Milczę, milczę bo robótkowo flauta kompletna - nie mam głowy do drutów, do szydełka, do maszyny do szycia. Za to sporo dzieje się w mojej głowie - otrzymałam kilka ciekawych propozycji - wszystkie dotyczą tej bardziej artystycznej części mojego życia: tańca, moich wycinanek, robótek też. Muszę podjąć kilka decyzji, odważyć się na pewne rzeczy, przygotować plany. Dodatkowo zbiegło się to wszystko w czasie z jakimś takim wewnętrznym przewartościowaniem, które się właśnie we mnie odbywa - napiszę o tym jeszcze, kiedy zbiorę myśli, ale generalnie chcę ustalić priorytety, popracować nad zostawieniem swojego ego za drzwiami, skupić się i dojść z sobą do porozumienia. W związku z tym nie możecie liczyć na zbyt wiele aktywności na blogu w najbliższych tygodniach, zwłaszcza, że prawie cały sierpień spędzę na wyjazdach. Mam nadzieję, że mi wybaczycie - bloga nie porzucę na pewno, ale teraz muszę odbyć kilka podróży - tych rzeczywistych i tych w moim umyśle i duszy (nie wiadomo, co bardziej wyczerpujące;-)
Buziaki
Herbi
7 komentarzy:
Powodzenia, Herbatko!
Wobec tego,mało wyczerpujących i owocnych podróży życzę :)

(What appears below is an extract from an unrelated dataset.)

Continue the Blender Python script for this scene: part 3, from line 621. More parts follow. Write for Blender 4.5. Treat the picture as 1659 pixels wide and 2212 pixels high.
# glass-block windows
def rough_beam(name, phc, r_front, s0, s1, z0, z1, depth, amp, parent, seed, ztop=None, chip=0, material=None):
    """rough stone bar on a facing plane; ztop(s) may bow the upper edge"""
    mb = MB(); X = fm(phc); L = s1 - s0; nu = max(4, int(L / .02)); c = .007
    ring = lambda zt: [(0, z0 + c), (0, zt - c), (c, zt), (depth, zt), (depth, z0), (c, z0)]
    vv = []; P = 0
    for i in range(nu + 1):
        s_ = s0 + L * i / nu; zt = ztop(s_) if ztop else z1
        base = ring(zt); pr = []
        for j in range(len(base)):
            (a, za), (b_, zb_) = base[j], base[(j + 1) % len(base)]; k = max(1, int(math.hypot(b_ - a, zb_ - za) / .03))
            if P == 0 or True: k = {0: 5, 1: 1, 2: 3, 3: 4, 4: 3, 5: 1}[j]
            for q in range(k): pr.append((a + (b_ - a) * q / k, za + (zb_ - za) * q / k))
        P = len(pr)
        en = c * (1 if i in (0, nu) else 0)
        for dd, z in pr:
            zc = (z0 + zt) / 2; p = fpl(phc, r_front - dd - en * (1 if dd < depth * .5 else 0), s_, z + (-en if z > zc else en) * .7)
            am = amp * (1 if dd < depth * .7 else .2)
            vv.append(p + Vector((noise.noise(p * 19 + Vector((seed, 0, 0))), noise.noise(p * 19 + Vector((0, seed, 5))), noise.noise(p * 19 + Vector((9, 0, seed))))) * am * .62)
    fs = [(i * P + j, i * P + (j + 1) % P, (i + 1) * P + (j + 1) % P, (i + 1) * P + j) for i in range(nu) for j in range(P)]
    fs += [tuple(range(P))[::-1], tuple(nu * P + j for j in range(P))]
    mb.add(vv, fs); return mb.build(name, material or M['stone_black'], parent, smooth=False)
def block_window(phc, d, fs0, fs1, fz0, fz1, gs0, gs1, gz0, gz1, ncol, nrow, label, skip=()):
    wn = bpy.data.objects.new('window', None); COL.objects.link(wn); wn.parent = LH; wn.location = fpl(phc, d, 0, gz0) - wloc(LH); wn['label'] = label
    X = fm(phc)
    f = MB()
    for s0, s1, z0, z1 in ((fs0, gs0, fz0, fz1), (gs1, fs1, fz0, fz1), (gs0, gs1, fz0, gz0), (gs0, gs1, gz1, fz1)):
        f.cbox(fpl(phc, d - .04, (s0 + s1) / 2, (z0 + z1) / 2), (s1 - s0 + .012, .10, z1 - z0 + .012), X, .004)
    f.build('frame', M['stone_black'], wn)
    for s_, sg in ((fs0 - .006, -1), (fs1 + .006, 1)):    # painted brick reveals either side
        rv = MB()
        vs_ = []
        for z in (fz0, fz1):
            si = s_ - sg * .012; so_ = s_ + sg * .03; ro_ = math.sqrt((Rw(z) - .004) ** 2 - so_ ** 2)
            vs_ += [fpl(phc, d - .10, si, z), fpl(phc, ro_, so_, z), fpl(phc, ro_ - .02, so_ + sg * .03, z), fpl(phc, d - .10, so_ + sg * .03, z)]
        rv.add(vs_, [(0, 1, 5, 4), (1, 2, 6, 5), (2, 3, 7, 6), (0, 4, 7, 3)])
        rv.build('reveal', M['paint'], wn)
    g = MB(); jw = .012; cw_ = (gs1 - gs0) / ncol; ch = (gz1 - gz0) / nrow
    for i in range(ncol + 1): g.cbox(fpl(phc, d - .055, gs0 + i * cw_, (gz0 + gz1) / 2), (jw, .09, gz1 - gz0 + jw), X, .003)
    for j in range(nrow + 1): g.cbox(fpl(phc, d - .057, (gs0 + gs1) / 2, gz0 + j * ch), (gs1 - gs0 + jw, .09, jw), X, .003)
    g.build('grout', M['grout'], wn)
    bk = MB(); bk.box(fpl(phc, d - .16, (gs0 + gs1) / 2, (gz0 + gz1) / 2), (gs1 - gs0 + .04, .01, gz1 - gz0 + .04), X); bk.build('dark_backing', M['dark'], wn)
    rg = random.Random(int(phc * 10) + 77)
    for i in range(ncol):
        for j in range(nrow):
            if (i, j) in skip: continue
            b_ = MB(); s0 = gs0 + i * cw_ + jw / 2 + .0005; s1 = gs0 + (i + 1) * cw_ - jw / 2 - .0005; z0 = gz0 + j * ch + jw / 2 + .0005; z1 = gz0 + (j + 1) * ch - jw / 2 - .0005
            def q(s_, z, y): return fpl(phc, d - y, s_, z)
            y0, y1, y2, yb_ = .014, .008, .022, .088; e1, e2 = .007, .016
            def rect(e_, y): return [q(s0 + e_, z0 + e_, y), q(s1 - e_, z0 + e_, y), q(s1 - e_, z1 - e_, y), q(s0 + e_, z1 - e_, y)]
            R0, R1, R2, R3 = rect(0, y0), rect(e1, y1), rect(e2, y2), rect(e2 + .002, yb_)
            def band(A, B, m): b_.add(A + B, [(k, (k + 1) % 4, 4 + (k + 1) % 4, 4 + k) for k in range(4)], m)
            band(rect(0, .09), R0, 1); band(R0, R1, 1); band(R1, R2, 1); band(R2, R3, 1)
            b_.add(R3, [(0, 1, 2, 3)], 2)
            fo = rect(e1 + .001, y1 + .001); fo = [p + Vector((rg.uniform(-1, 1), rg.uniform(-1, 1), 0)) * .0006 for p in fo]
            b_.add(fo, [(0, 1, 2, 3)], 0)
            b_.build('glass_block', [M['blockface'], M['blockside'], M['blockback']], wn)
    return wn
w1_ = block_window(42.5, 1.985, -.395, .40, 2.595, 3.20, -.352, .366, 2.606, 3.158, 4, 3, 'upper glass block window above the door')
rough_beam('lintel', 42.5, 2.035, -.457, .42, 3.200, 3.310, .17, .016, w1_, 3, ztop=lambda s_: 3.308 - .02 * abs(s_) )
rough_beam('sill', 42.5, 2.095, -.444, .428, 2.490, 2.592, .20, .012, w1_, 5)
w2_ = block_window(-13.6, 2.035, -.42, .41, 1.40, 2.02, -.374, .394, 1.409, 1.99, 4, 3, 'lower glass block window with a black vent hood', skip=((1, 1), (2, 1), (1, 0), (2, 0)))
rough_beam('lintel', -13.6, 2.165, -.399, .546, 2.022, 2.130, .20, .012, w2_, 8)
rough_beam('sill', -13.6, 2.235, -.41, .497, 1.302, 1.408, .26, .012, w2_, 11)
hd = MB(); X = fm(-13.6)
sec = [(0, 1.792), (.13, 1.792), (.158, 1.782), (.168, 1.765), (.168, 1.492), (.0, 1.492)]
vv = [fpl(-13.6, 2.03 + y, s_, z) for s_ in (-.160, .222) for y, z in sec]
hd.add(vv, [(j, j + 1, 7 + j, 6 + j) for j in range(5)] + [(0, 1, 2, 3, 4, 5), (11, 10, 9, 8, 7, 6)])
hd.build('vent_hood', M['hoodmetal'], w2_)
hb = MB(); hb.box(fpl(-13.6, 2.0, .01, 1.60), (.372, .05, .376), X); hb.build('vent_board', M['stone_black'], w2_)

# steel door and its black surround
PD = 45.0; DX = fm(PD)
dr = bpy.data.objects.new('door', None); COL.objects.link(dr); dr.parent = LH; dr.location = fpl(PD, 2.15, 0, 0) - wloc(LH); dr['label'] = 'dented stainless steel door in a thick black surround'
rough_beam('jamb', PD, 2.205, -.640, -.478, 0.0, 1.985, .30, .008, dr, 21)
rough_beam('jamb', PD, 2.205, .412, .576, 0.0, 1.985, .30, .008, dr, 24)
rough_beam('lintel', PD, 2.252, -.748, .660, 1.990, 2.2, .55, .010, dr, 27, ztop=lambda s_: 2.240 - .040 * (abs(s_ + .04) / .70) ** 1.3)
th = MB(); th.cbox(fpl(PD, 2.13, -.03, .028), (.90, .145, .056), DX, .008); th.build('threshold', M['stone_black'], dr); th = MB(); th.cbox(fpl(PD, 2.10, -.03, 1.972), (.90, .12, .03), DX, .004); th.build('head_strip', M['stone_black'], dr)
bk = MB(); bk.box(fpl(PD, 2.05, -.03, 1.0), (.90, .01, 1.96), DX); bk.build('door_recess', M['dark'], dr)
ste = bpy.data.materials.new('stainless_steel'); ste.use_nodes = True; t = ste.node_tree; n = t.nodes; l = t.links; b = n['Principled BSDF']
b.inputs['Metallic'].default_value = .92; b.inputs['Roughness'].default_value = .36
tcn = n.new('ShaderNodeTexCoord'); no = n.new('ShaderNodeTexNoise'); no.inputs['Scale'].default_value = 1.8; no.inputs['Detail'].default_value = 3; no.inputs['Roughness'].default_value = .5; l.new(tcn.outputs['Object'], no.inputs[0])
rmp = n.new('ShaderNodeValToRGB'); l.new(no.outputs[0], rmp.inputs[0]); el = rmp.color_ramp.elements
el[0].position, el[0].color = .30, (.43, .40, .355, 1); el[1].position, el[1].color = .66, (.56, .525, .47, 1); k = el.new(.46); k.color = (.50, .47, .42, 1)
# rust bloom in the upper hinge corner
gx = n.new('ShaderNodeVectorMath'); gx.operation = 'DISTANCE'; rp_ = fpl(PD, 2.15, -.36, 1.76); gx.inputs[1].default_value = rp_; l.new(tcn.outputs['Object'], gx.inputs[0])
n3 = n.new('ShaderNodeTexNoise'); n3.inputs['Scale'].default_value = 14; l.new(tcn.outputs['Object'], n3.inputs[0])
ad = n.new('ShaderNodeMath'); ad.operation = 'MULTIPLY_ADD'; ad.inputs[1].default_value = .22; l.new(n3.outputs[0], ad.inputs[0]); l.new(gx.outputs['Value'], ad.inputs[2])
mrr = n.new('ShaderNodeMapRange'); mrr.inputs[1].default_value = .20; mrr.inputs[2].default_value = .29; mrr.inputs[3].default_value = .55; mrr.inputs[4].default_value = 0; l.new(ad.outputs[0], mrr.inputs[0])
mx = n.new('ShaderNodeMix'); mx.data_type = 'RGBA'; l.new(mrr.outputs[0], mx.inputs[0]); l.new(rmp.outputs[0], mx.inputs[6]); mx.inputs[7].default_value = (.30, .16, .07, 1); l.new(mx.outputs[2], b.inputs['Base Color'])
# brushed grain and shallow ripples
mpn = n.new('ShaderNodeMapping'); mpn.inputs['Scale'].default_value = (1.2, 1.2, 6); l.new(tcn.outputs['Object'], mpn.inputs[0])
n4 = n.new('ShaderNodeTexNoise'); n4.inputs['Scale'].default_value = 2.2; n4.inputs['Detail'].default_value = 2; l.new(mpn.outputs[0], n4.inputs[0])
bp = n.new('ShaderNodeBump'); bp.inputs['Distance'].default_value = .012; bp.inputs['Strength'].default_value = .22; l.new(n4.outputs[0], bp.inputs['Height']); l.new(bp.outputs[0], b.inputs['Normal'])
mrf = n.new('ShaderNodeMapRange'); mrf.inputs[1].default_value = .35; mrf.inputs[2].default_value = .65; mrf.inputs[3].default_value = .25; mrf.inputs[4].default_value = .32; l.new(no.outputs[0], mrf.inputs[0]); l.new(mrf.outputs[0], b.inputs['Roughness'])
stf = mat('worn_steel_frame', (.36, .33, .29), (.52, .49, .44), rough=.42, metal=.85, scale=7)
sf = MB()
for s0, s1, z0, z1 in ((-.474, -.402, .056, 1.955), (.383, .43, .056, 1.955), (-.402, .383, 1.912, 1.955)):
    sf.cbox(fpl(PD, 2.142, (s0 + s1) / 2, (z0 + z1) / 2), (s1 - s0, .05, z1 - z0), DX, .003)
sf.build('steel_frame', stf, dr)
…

Strasznie mocno trzymam kciuki za Twoje przemyślenia!
Acha, na dniach coś do Ciebie wysyłam, wyglądaj na listonosza. *^v^*
...trzymam kciuki ,za odwagę w podejmowaniu wyzwań ...
Tylko wróć ,Herbi:)
Bardzo dobrze Cię rozumiem.
Trzymam mocno kciuki:)!
najlepszego Herbatko:)))
Twoje zapiski znalazłam dzisiaj. Mam nadzieję, że wrócisz. Dobrze wiedzieć, że na świecie jest tyle tribalowych tancerek. :)Powodzenia we wszystkim, co zamierzasz.